The calc is creating inconsistencies in the island sizes.
 
The problem in your argument is that it was never stated the prehistoric island was bigger than Alabasta.

It wasn't stated that the prehistoric island was smaller or bigger than Alabasta, either it was never stated that Alabasta was the smaller or the larger land in the Red Line.

So the size of other lands do not debunk Alabasta be around the size of Australia.
 
Except for the fact that we have a scan showing the islands on the Grand Line and that's what we're using to scale the planet's size. If Alabasta is that big and the Dino island is this small then there's no way to say that image is to scale, making the calc invalid.
 
Stefano4444 said:
The problem in your argument is that it was never stated the prehistoric island was bigger than Alabasta.

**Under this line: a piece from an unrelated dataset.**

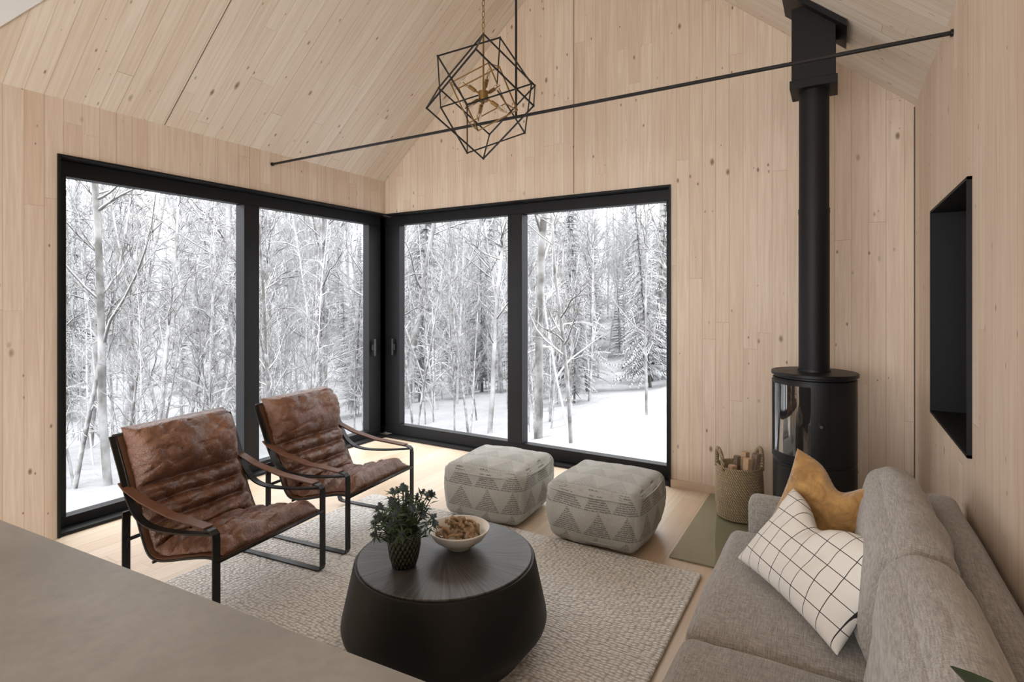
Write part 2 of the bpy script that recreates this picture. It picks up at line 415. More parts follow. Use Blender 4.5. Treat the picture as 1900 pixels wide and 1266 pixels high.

It wasn't stated that the prehistoric island was smaller or bigger than Alabasta, either it was never stated that Alabasta was the smaller or the larger land in the Red Line.

So the size of other lands do not debunk Alabasta be around the size of Australia.
If the argument is that the 4th island that Straw Hats visit on the map of the Red Line is Alabasta, then we should be able to look at the 2nd island on the map and it would be the prehistoric island.

From there you compare the size of the second island and fourth island.

What we can see from that is that the islands are either not to scale, making it useless for calculating the size of the planet, or that Alabasta's size is greatly exaggerated.
 
Damage seems to make sense here.
 
Issue I just noticed, the old One Piece Earth calc uses the same image to scale Albasta's size, and the same image to scale the Grand/Redline's size. In other words it hits the same issue as this new one with the dinosaur island being too small for that image to be to scale/for Alabasta to be that big.